Resetting the VIP ID seems minor. But, the upshot is that when the PC was Windows Updated, on reboot it “soft-bricked” all USB devices plugged into it which used counterfeit or clone FT232 chips. Details of how it does it are discussed here and actual chip mask images that show the difference between the counterfeit and real parts are here If you do happen to have a bricked chip, it can be fixed in 3 ways, first there is a Linux program that will do it, second FTDI distributes a program that can do this under Windows 7 if you modify the newer driver inf file, and this can also be done under Windows XP without modifying any inf files, just by using the FTDI program. A discussion of fixing it is here

In summary, the electronics industry is replete with counterfeiters, who counterfeit everything from entire devices down to parts used in other devices. But, setting aside the legalities, whether or not counterfeiting is completely bad is subject to debate. On one hand, counterfeiting drains money from the companies who actually spend money on R&D to create new products.
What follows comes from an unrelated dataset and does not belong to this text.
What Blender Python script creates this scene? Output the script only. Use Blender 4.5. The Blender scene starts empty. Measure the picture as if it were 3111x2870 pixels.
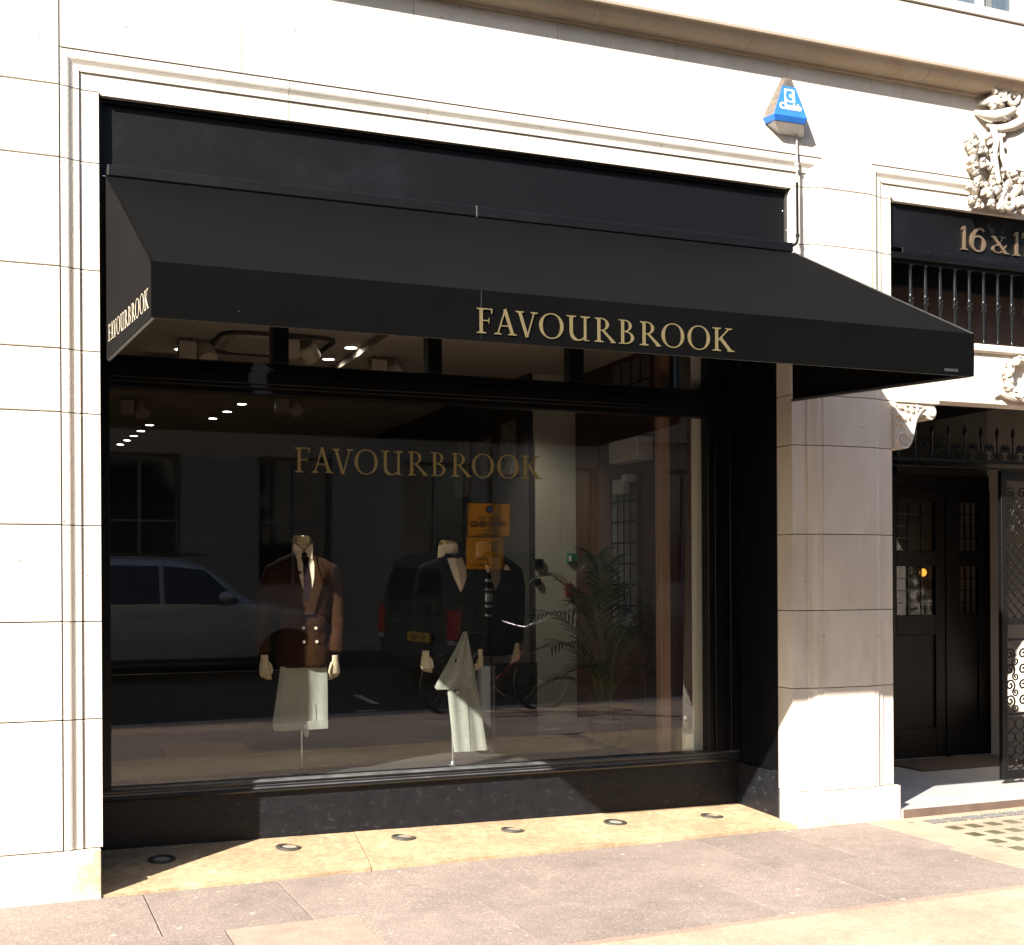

Besides harming those companies that reduces money for R&D and slows the advancement of technology. Counterfeits that are injected into legitimate supply chains also generate a large amount of money that is used to fund a lot of criminal activity up to and including terrorism. Even if a counterfeiter does not involve itself in supply chain contamination, criminals can purchase low-cost counterfeits, substitute them in the supply chain, and pocket the difference. However, on the other hand, it can be argued that the end user customers buying ultra cheap parts likely know they are counterfeits, and couldn’t afford to buy the expensive parts, thus do not represent a revenue loss. Also, it’s clear that some designs that are counterfeited, are older designs that have long ago paid back their original R&D investments along with a fair profit, and are now just being “milked” Counterfeiting serves as a competitive check on that activity thus the “milking” companies cannot raise their prices to obscene levels. And, much of this is moot anyway since until the government of the PRC gets serious about counterfeiting, the world will be flooded with counterfeit products.
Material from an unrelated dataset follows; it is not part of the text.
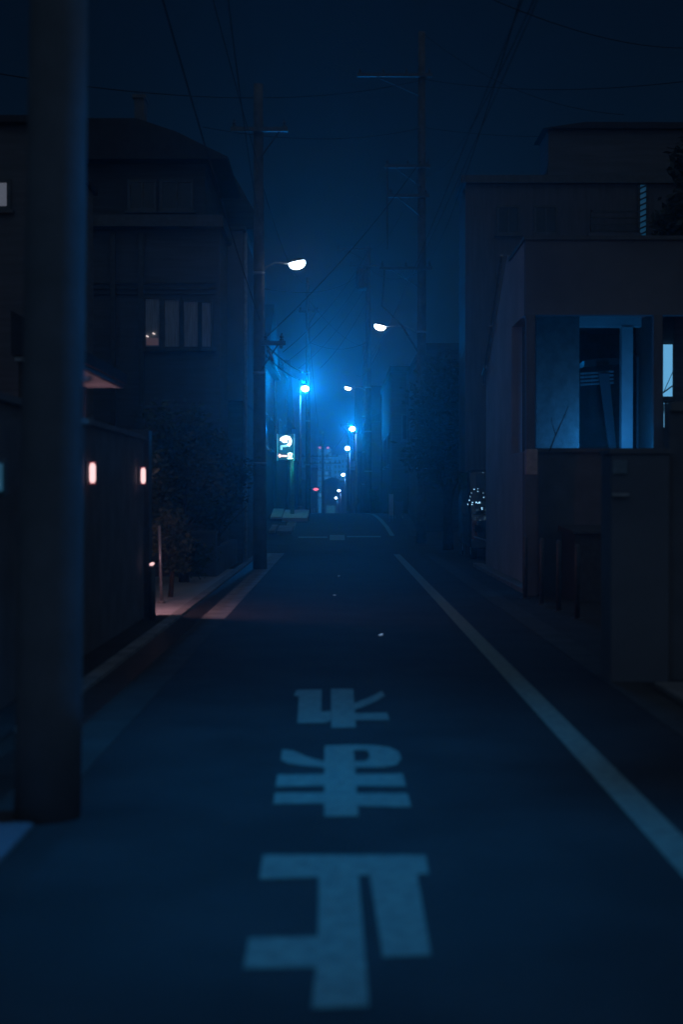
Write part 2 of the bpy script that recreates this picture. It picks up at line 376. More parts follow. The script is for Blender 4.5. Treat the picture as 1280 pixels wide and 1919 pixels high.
# lamp whose pool lies on the lettering, above the frame on the near pole
first_lamp = street_lamp(-.35, 7.3, 5.9, xp+.1, 'street lamp on the closest concrete pole, over the road lettering', 590, own=False, size=.2, cone=57, aim=(.05, -.25, -1), lit=(.0, .33, 1.0), py=7.0)
light('lamp_light', 'SPOT', (-.35, 7.3, 5.75), 640, (.0, .33, 1.0), first_lamp, (.0, .40, -1), 52)
street_lamp(X(557, 30), 30, Z(494, 30), X(488, 30), 'largest lit lamp head, high on the slim dark pole', 26, own=False, size=.175, tilt=.20, cone=115)
street_lamp(X(712, 42), 42, Z(612, 42), X(786, 42), 'oval lit lamp head on the tall bare pole by the dark tree', 28, own=False, size=.17, tilt=-.22, cone=115)
street_lamp(X(652, 68), 68, Z(727, 68), X(689, 68), 'small oval lit lamp head low on the transformer pole', 24, own=False, size=.16, tilt=-.25, cone=120)
street_lamp(X(572, 56), 56, Z(725, 56), X(562, 56), 'lamp with the widest blue glow, on a thin steel post past the parking sign', 2700, size=.15, mat='lens_far', aim=(.03, -1, .22), cone=62, fwd=.25)
street_lamp(X(660, 76.5), 76.5, Z(801, 76.5), X(667.5, 76.5), 'glowing lamp on the tall thin post, first of the receding line', 1900, size=.16, mat='lens_far', aim=(0, -1, .22), cone=62, fwd=.25)
street_lamp(X(651, 93), 93, Z(838, 93), X(656, 93), 'glowing lamp just below and behind the first of the receding line', 500, size=.17, mat='lens_far', aim=(0, -1, .2), cone=62, fwd=.25)
street_lamp(X(643, 131), 131, Z(888, 131), X(647, 131), 'third lamp down the receding line, in front of the tower edge', 200, size=.17, mat='lens_far', aim=(0, -1, .2), cone=62, fwd=.25)
street_lamp(X(635, 174), 174, Z(918, 174), X(638.5, 174), 'fourth lamp down the receding line, above the far house door', 120, size=.18, mat='lens_far', aim=(0, -1, .2), cone=62, fwd=.25)
street_lamp(X(629.5, 204), 204, Z(932, 204), X(632.5, 204), 'lowest and most distant lamp of the receding line', 120, size=.18, mat='lens_far', aim=(0, -1, .2), cone=62, fwd=.25)

# ------------------------------------------------------------------ parking sign
ds = 50.0; sx0, sx1 = X(520, ds), X(551, ds); sz0, sz1 = Z(862, ds), Z(814, ds)
sx = X(549, ds)
t = thing('parking_sign', (sx, ds, GZ(ds)), 'glowing blue green parking sign box with a letter P on a post', 'parking sign')
b = MB(); b.tube([(sx, ds+.08, GZ(ds)-.1), (sx, ds+.08, sz1)], .045, 10); b.build('post', 'steel', t, True)
b = MB(); b.tube([(X(545, ds), ds+.1, GZ(ds)-.1), (X(545, ds), ds+.1, sz0)], .03, 10); b.build('post', 'steel', t, True)
b = MB(); b.box(sx0, sx1, ds, ds+.16, sz0, sz1, .01); pn = b.build('panel', 'sign_panel', t)
b = MB()
for a, c in ((sx0-.02, sx0+.012), (sx1-.012, sx1+.02)): b.box(a, c, ds-.01, ds+.17, sz0-.02, sz1+.02)
b.build('edge_trim', 'sign_edge', t)
def strokes(name, segs, mat, r, par):
    b = MB()
    for s in segs: b.tube([P(x, y, ds-.03) for x, y in s], r, 8)
    return b.build(name, mat, par, True)
arc = [(526.5, 826), (528, 822), (532, 820), (536, 819), (541, 820), (544, 825), (543.5, 831), (540, 835), (533, 836), (527, 836.5)]
strokes('letter_bowl', [arc[:8]], 'sign_white', .052, pn)
strokes('letter_fill', [[(529, 825), (533, 827), (538, 826)], [(531, 823), (538, 822)]], 'sign_white', .055, pn)
strokes('letter_stem', [arc[7:], [(527, 835), (527, 843)]], 'sign_soft', .035, pn)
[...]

In the last analysis, the consumers and manufacturers are the ones who have control here. Consumers can choose to buy cheap, and manufacturers can use China for their electronics product production, (thus handing their designs over to the center of the counterfeiting snakepit in the world) and both these groups penny-pinching will harm attempts to bring out new products. Or consumers can try to buy original designs and the additional cost will go towards funding new R&D efforts that will accelerate the speed of introduction of new, revolutionary products.